Situation Analysis: ClientCo is the world's largest producer and leading competitor in its core business, generating over $7 billion in global revenues and maintaining a 70% share of the U.S. market. Following the rigorously planned implementation of a new accounts payable ERP technology module, followed by a lengthy and often-extended technology "settle down" period, A/P service performance continued to deteriorate. Processing backlog increased by over 60%. Errors, such as duplicate, missed and unaccounted for payments contributed to suppliers' increased dissatisfaction and diminished cooperation.

Improvements Identified: The Lab conducted a Phase I Analysis of ClientCo's Accounts Payable function. The standard eight-week, template-based approach incorporated several additional A/P analytical tools: invoice hold segmentation research, invoice submission quality, processing cycle time impact and supplier satisfaction value.

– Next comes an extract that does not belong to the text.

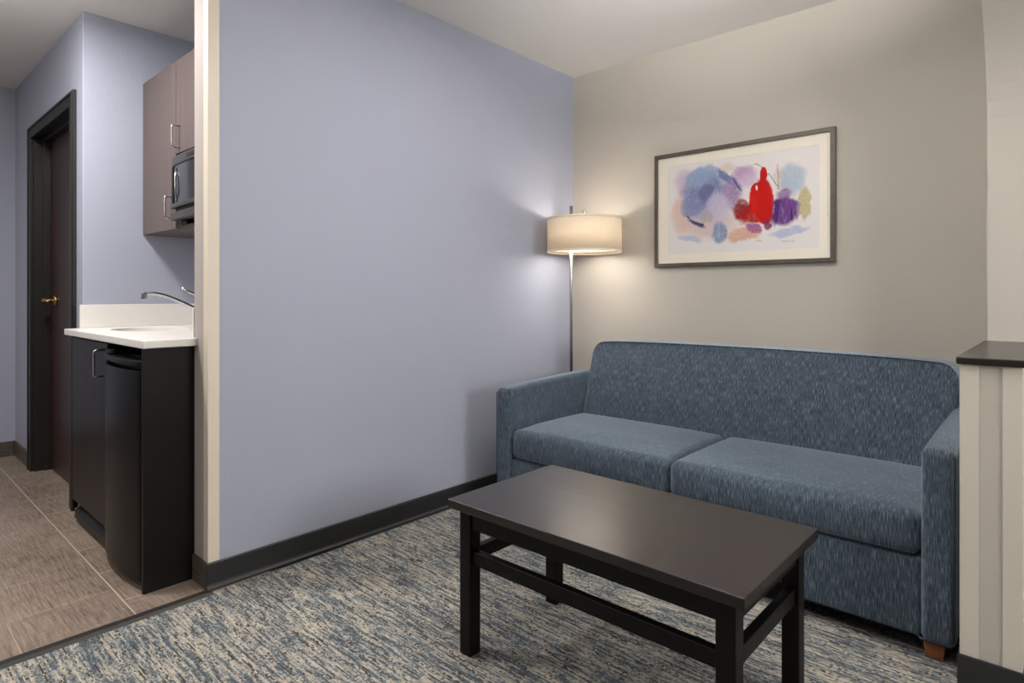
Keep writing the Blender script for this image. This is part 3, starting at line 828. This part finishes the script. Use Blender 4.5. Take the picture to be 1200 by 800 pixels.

The effort identified over 120, activity-level operational improvements. Approximately 90% required no change to the recently-implemented technology. Slightly over 40% could be implemented within 1–2 months. Examples:

  1. Inconsistent Payment Cycle Times - No formal method was used to align and track the processing cycle times for invoice payment. Consequently, suppliers, A/P staff, and the requisitions group, all began counting cycle time [>40%] in an ad hoc informal manner, using different starting points. This resulted in a large, costly increase in "follow up for payment" calls.
  2. Inadequate Submission Training - Inadequate training for invoice requisition staff across 32 plants generated high intake error rates. Roughly 65% of the invoice requisition forms submitted were completed incorrectly.
  3. Skilled Staff Diversion - Due to the high backlog levels, the most experienced staff were frequently interrupted and diverted to address the most basic issues. Roughly 50% of the organization’s capacity was devoted to rework and other low value tasks.
  4. Excessive Internal Blocks/Holds - Numerous internal blocks on payments exceeded comparable benchmarks by a wide margin. At peak times, up to 70% of A/P staff were engaged in reducing internal blocks/holds.

Overall Results: The 5 month implementation plan targeted an immediate action [1–2 month] documented service improvement and a simultaneous labor cost reduction [15%].